電子マネーやクレジットカードで買い物する際にすっかり定着した「キャッシュレス決済のポイント還元制度」で、不正にポイントを受け取ったと疑われる事例が6000件弱あったと、2020年2月下旬に報じられた。
その総額は約400万円。手口は何とも「セコい」ものだが、制度は国が実施しており、還元されるポイントはもともと国民の税金であるだけに、再発防止に向けた対策が急がれる。
現金を懐に入れて、店員がクレカ決済
代表的な手口はこうしたものだ。

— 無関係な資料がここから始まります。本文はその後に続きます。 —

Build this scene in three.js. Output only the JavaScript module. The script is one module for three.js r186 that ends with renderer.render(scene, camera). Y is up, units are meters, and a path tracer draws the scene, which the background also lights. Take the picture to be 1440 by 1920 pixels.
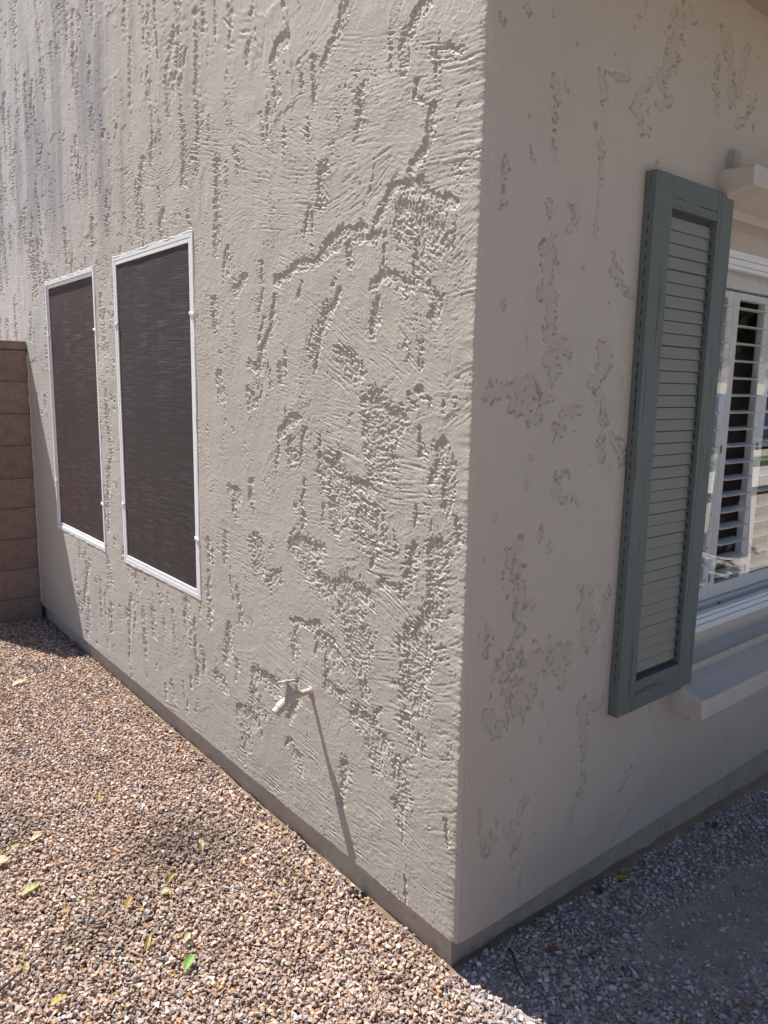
import * as THREE from 'three';
import { mergeGeometries } from 'three/addons/utils/BufferGeometryUtils.js';
import { ConvexGeometry } from 'three/addons/geometries/ConvexGeometry.js';
import { RoundedBoxGeometry } from 'three/addons/geometries/RoundedBoxGeometry.js';

// ---------------------------------------------------------------- camera, sky, sun, exposure
const scene = new THREE.Scene();
const camera = new THREE.PerspectiveCamera(68.75, 768 / 1024, 0.05, 400);
camera.position.set(-1.338, 1.6, 1.291);
camera.rotation.order = 'YXZ';
camera.rotation.set(THREE.MathUtils.degToRad(-9.533), THREE.MathUtils.degToRad(-39.348), THREE.MathUtils.degToRad(1.027));
scene.add(camera);

const SUN = new THREE.Vector3(-0.2, 1, -0.494).normalize();
{
  const w = 512, h = 256, data = new Float32Array(w * h * 4), d = new THREE.Vector3();
  for (let j = 0; j < h; j++) for (let i = 0; i < w; i++) {
    const el = ((j + 0.5) / h - 0.5) * Math.PI, az = ((i + 0.5) / w - 0.5) * 2 * Math.PI;
    d.set(Math.cos(el) * Math.cos(az), Math.sin(el), Math.cos(el) * Math.sin(az));
    const c = Math.max(-1, Math.min(1, d.dot(SUN))), up = Math.max(0, d.y);
    const t = Math.pow(1 - up, 3.2);
    const glow = 0.5 * Math.pow(Math.max(0, c), 8) + 1.2 * Math.pow(Math.max(0, c), 60);
    let r = 0.21 + 0.72 * t, g = 0.36 + 0.78 * t, b = 0.68 + 0.72 * t;
    const k = 0.32;
    if (d.y < 0) { r = 0.42; g = 0.37; b = 0.32; }
    const o = (j * w + i) * 4;
    data[o] = k * (r + glow); data[o + 1] = k * (g + glow); data[o + 2] = k * (b + glow * 0.95); data[o + 3] = 1;
  }
  const sky = new THREE.DataTexture(data, w, h, THREE.RGBAFormat, THREE.FloatType);
  sky.mapping = THREE.EquirectangularReflectionMapping; sky.minFilter = sky.magFilter = THREE.LinearFilter;
  sky.needsUpdate = true;
  scene.background = sky; scene.environment = sky;
  scene.environmentIntensity = 1.0; scene.backgroundIntensity = 1.0;
}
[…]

ポイント還元制度に登録した店舗で客が現金で買い物をしたにもかかわらず、店員がそのまま入金せずに自身のクレジットカードや電子マネーで代わりに決済して、その現金を懐に入れ、還元される最大5%のポイントも手に入れる。この場合、客も店も損はしない。他にも手口はあるようだが、制度を所管する経済産業省は、模倣される恐れがあるとして、詳細を明らかにしていない。発覚した不正が疑われる取引については、ポイントは還元されないという。
ポイント還元制度は、19年10月1日の消費税率引き上げに伴う消費の冷え込みを緩和しようと同日に始まった期間限定の国の政策で、20年6月末で終了する。店舗は決済事業者を通じて登録する必要があり、その店舗数は100万店を超えた。条件として中小の事業者である必要があり、コンビニエンスストアやガソリンスタンドのフランチャイズ加盟店も対象になるが、こうしたフランチャイズ加盟店の還元ポイントは2%、それ以外の店舗は5%となっている。還元の原資に加え、制度のシステム構築やPR費用は国が予算を組んで支出しており、19年度と20年度を合わせて事業費は約7000億円に達する。